The challenge now is that you also need to manage the bots, just like you're managing your human access. If I am writing the code for the bot, I still want to know its baseline behavior. And if the bot goes rogue on me, I should be able to catch it. The new problem is not people going rogue, but the people making the bot go rogue on you.
There’s a startup using facial recognition technology to step up authentication during the software engineering process. There are certain permissions that are embedded in systems that'll give you access to different infrastructure or data assets, or even activities that happen within the software itself. You have an army of 200 developers working on this system and there are all these embedded secrets in the way the code is constructed. You want to make the permissions as ephemeral as possible. For example, I can give you a cookie so that you can go in and do stuff for the next hour, but you won’t have that permission for the rest of your life or until I fire you.
This startup is using the camera on the laptop to do a visual re-authentication of who you are before they allow you to exercise the permission that you've been given with respect to the secrets. They issue the cookie, you have it for some period of time, and then they re-authenticate you. And this is also very helpful when you have a lot of contractors, which is the case for many software companies.

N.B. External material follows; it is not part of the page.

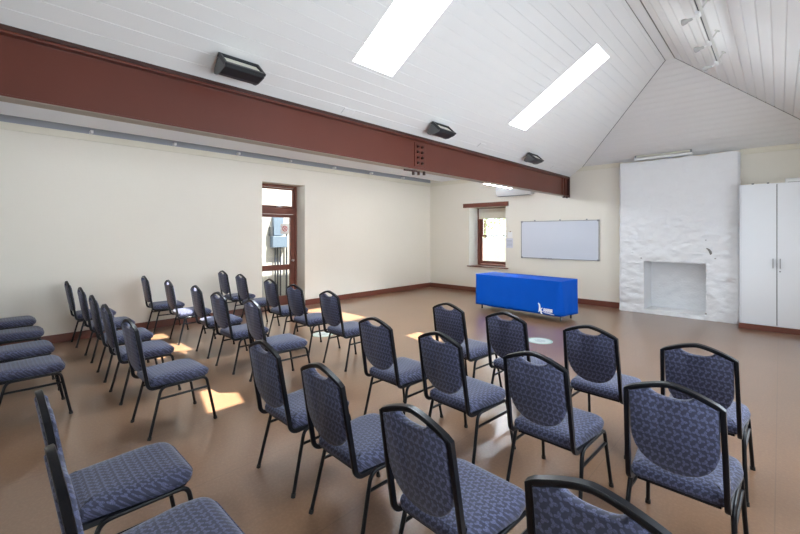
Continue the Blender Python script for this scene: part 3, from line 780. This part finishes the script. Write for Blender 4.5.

I wouldn't say it's a productionized capability yet, but it's a clever concept that flies in the face of all the bad press facial recognition gets. We're going to see a lot more uses for facial recognition. It reduces the friction in the customer experience by orders of magnitude and I find it hard to believe people don't get that.
Three years ago, we built something called Access Hero, which did on-demand access provisioning for a finite period of time. Nobody has perpetual access to the production environments, not even the database admins (DBAs) or production admins. We built a system in which you can request access and it automatically gets approved. We have user behavior analytics (UBA) hooked up behind the scenes so we can see patterns, and then your access is turned off. It was on a need basis for production environments, so that’s one way to prevent leakage in access control.